In die tijd vroeg een van de Farizeeën Jezus bij zich te eten. Jezus trad het huis van de Farizeeër binnen en ging aanliggen. Een vrouw nu, die in de stad als zondares bekend stond, was te weten gekomen dat Jezus in het huis van de Farizeeër te gast was. Zij nam een albasten vaasje met balsem mee en ging schreiend achter Hem, bij zijn voeten staan. Haar tranen maakten zijn voeten nat, die ze met haar hoofdhaar afdroogde. Zij kuste ze keer op keer en zalfde ze met de balsem. Toen de Farizeeër die Hem uitgenodigd had dit zag, zei hij bij zichzelf: „Als dit een profeet was zou Hij weten wie en wat voor een vrouw het is die Hem aanraakt; het is immers een zondares.” Jezus gaf hem ten antwoord: „Simon, Ik heb u iets te zeggen.” Waarop deze zei: „Zeg het, Meester.” „Een geldschieter had twee schuldenaars, de een was hem vijfhonderd, de ander vijftig denariën schuldig. „Omdat zij die niet konden teruggeven schold hij ze aan allebei kwijt. „Wie van hen zal nu het meest van hem houden?” „Ik veronderstel, – antwoordde Simon – diegene aan wie hij het meeste heeft kwijtgescholden.” Jezus zei tot hem: „Uw oordeel is juist.” Daarop keerde Hij zich tot de vrouw en zei tot Simon: „Ge ziet die vrouw daar? „Ik kwam uw huis binnen; ge hebt niet eens water over mijn voeten gegoten, maar mijn voeten zijn nat geworden door haar tranen en zij heeft ze met haar haren afgedroogd. „Gij hebt Mij niet eens een kus gegeven, maar zij hield sinds Ik binnenkwam niet op mijn voeten te kussen. „Gij hebt mijn hoofd niet met olie gezalfd, maar zij heeft mijn voeten gezalfd met balsem. „Daarom zeg Ik u: haar zonden zijn haar vergeven, al zijn ze nog zo talrijk want zij heeft veel liefde betoond. „Weinig liefde betoont hij aan wie weinig wordt vergeven.” Daarop sprak Hij tot haar: „Uw zonden zijn u vergeven.” De andere gasten vroegen zich af: „Wie is deze man, die zelfs zonden vergeeft?” Jezus zei tot de vrouw: „Uw geloof heeft u gered: ga in vrede.”
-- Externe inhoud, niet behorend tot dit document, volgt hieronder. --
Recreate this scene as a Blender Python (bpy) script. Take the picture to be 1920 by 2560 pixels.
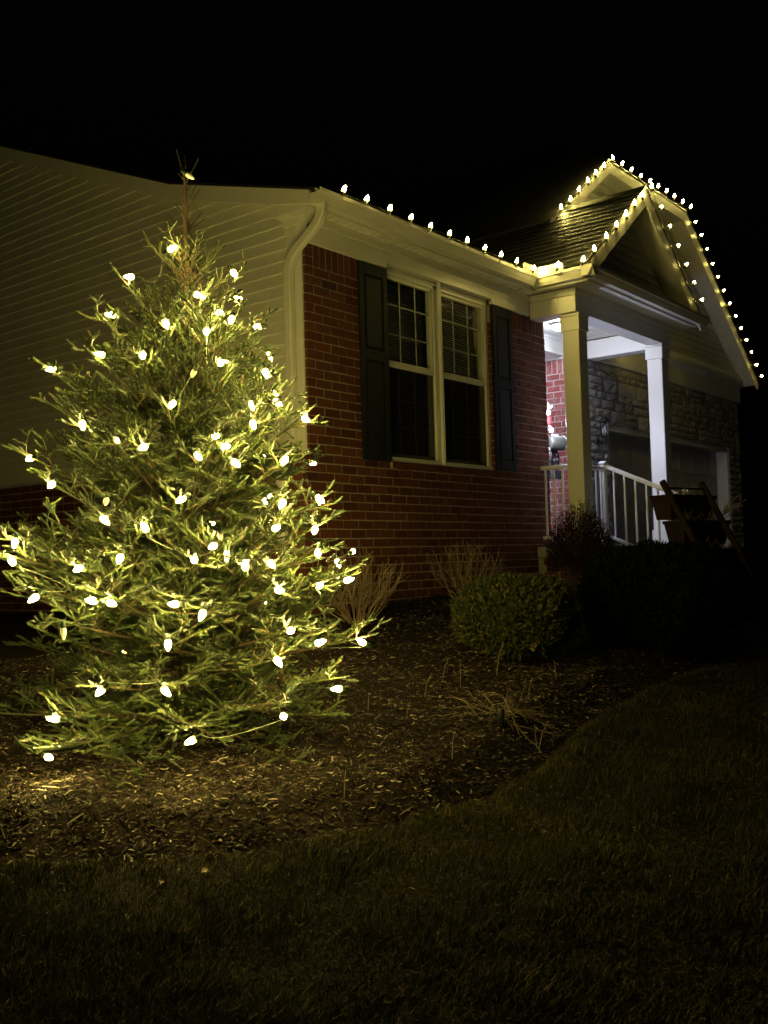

(8,1 Er volgde nu een tijd waarin Hij predikend rondtrok door stad en dorp en de Blijde Boodschap van het Rijk Gods verkondigde. De twaalf vergezelden Hem en ook enkele vrouwen die van boze geesten en ziekten verlost waren: Maria, die Magdalena wordt genoemd, uit wie zeven duivels waren weggegaan, Johanna, de vrouw van Herodes’ rentmeester Chuzas, Susanna en vele anderen, die uit eigen middelen voor hen zorgden.)
Woord van de Heer. allen: Wij danken God.